I'd say that falling short of cash and investment goals was all about investing in MH's movie this year.  (It's almost done!)  & falling short of retirement goal was due to inflation, and unrealistic new IRA limits.  The increasing IRA limits are arbitrary and just aren't serving us.  I will probably set very similar goals in 2025.  Just because it would be the most efficient to max out IRAs and it's a good reminder if we have unexpected windfalls.  I am still going to set the goal.

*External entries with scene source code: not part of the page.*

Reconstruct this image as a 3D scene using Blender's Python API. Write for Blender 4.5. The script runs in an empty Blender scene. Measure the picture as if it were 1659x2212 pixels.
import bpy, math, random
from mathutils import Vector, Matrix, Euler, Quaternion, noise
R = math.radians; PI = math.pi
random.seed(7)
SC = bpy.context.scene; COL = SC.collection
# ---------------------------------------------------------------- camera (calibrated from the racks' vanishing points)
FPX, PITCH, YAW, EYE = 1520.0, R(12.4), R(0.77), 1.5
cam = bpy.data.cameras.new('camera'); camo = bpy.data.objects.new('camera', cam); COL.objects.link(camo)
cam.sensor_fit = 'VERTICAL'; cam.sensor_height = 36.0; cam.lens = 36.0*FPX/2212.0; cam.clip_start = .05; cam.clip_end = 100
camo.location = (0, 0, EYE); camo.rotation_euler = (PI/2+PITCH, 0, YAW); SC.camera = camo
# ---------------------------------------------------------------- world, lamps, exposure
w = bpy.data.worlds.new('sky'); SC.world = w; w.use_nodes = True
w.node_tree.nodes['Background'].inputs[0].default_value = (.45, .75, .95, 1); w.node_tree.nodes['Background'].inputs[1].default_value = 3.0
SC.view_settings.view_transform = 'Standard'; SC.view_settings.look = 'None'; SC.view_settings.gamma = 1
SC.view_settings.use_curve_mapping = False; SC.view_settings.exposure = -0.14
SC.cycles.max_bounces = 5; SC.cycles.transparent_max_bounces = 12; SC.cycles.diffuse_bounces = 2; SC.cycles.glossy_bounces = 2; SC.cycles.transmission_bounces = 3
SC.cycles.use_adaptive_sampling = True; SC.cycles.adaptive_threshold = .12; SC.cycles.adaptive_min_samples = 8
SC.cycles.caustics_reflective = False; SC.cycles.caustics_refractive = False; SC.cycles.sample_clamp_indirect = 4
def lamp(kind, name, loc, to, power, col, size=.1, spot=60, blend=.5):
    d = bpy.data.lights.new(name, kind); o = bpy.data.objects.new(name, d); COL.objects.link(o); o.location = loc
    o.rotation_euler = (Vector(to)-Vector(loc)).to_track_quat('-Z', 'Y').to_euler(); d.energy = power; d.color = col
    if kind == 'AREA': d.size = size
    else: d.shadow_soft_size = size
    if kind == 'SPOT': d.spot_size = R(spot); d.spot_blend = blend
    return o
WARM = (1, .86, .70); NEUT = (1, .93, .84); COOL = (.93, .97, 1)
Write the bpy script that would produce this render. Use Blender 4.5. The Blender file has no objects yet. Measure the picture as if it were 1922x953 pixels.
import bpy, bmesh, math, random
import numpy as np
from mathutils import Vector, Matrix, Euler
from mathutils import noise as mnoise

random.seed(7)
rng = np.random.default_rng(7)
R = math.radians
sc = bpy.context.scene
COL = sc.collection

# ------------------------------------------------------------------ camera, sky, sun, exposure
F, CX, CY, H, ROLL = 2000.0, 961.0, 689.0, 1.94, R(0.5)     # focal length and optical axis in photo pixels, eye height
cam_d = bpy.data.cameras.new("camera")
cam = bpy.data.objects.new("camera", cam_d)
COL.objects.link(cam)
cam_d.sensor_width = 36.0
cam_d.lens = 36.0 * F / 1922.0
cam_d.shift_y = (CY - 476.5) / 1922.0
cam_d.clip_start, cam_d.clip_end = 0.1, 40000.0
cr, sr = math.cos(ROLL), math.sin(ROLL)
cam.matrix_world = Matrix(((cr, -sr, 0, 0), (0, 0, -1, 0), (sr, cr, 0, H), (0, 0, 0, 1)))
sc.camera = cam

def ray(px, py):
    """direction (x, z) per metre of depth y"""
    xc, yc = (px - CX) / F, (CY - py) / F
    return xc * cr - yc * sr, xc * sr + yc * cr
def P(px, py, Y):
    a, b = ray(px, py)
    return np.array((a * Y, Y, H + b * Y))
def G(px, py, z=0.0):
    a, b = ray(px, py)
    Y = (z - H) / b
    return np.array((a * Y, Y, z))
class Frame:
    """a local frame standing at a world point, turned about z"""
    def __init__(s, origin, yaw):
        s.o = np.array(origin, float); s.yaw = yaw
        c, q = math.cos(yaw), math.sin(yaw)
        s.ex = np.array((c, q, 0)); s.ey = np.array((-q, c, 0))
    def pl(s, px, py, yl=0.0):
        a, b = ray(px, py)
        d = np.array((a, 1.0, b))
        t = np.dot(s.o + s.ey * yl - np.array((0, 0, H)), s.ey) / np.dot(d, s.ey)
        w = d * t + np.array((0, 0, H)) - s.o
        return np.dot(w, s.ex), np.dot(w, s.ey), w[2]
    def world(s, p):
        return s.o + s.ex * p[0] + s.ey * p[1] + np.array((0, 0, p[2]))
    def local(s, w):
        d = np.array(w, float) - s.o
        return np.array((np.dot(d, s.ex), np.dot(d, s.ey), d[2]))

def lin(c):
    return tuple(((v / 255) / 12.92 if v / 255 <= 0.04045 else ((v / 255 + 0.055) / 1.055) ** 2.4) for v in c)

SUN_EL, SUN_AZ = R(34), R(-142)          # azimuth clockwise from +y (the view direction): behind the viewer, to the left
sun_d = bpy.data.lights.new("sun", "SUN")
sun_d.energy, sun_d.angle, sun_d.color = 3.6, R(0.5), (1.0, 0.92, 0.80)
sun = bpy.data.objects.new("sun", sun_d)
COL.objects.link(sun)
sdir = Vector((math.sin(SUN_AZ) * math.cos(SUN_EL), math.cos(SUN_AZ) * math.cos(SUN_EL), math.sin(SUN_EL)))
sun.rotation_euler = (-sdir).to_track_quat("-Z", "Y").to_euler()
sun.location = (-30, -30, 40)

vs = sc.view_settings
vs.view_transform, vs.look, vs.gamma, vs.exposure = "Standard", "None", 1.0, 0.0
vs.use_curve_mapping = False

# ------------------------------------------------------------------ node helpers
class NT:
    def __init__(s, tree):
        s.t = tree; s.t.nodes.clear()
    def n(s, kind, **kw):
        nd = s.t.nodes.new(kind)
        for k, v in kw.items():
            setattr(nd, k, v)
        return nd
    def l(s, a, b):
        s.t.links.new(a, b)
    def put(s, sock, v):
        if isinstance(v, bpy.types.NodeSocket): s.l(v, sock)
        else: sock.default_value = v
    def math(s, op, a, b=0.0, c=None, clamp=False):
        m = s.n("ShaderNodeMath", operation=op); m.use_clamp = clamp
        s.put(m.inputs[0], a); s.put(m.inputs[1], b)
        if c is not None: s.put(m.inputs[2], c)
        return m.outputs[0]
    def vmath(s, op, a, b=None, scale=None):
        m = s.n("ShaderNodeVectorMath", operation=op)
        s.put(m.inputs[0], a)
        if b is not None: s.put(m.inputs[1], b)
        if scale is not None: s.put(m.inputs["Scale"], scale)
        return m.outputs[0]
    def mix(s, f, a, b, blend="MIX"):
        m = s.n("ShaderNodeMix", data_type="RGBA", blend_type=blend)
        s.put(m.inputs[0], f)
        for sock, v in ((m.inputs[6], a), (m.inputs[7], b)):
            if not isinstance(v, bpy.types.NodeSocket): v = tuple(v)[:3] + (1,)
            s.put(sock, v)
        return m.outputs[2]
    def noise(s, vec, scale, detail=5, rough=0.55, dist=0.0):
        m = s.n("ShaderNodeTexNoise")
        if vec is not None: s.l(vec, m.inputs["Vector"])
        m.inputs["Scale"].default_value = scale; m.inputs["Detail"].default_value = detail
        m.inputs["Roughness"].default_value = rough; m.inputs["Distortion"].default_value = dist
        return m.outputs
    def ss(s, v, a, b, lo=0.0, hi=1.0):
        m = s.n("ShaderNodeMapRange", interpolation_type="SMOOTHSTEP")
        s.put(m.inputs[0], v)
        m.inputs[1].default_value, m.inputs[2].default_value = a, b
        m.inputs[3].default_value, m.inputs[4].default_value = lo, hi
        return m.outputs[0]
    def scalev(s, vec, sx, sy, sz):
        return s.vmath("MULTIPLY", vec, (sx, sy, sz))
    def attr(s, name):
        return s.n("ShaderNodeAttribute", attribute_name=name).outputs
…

I swear that thinking it is always 90% of the battle.  Seriously, crazy crazy year and it all somehow worked out.  We will see how 'writing it down but not taking it too seriously' works out.  I think that's why it does work out well to even think it.  I don't know how I am going to come up with $14K IRA money (in 2025) re: income and college expenses.  But the goal will be a reminder if any unexpected money comes our way.  I can see the mechanics of why it works, as opposed to the alternative of not even trying.

4 Cars (for 10 Days)

December 8th, 2024 at 02:50 pm

Life has not gotten any better since my last life update.  This past week was particularly exhausting.  

I am not going to bore you with the details, but I am compiling a list of 2024 'crazy' that I will share at the end of the year.  The one thing that I do appreciate is at least there was some (big) good things thrown into the mix.  

Which I guess is what this post is about.  The good and the bad all rolled into one.  I am just seperating this out so that I don't have one long monster post.

FIL stopped driving, which is long overdue.  It's obviously a difficult thing.  But my in-laws wanted to make lemonade out of those lemons, and so they gave their older car to my kids. They wanted the car gone ASAP.  MH and I told them to give it a minute and that we could sort it out Thanksgiving week.  The car is a 2014 with 135K miles.

MM(21) picked up the car Thanksgiving week, on his way home from college.  I got all the paperwork signed Thanksgiving day and submitted the title transfer to the DMV this past Wednesday.  On Thursday the car died.  It's DEAD.

For a while Friday, I didn't know what in the heck.  We will take a gamble on repairing the car.  But one of the first things they threw out was helping us sell the car.  I am just, "But I don't even have the title!"  Even if we just decide to donate it, what a big hassle this whole thing is.  It's not why we are repairing the car, but I do think it works out nicely that we have a couple of weeks for the DMV red tape to sort out.  It's a no brainer to repair the car that was free to us.  But it is a gamble because the engine might not be salvageable.

Silver lining:  This would have been a much more expensive repair in our parents' high cost locale.  It could just work out for the best.  Fingers crossed.

It seemed obvious to give this car to DL(19), who has a college commute.  He was enjoying the smaller and more fuel efficient vehicle.  MM(21) will just drive his car home a handful of times per year; it will mostly sit in his garage.   So the other silver lining is that we didn't give this car to MM(21).  At least he's not stranded in the middle of nowhere, or we aren't dealing with this 300 miles away.  

Note:  The kids were sharing a car before.  

One more positive thing.  We have never had a catastrophic car repair.  It's eventually bound to happen, something like a transmission or engine rebuild or replacement.  We were lucky we made it this far. 

I knew the car was likely dead when DL(19) arrived home with an overheating car.  My first car (also a Toyota) suffered the same fate.  It was a 20yo car that I had gotten 7 years out of.  I don't count that as a 'catastrophic repair'.  I count that as the obvious end of its life.  Because of that past experience, I was able to prepare my household for this possibility.  It wasn't too shocking.

I guess we will be in car limbo for a couple of weeks and then will go from there.  Plan B is to just go back to the way it was.  We were doing just fine with 3 cars.

Edited to clarify:  They are attempting to repair the engine (thousands of dollars) but it's possible the car will need an engine replacement.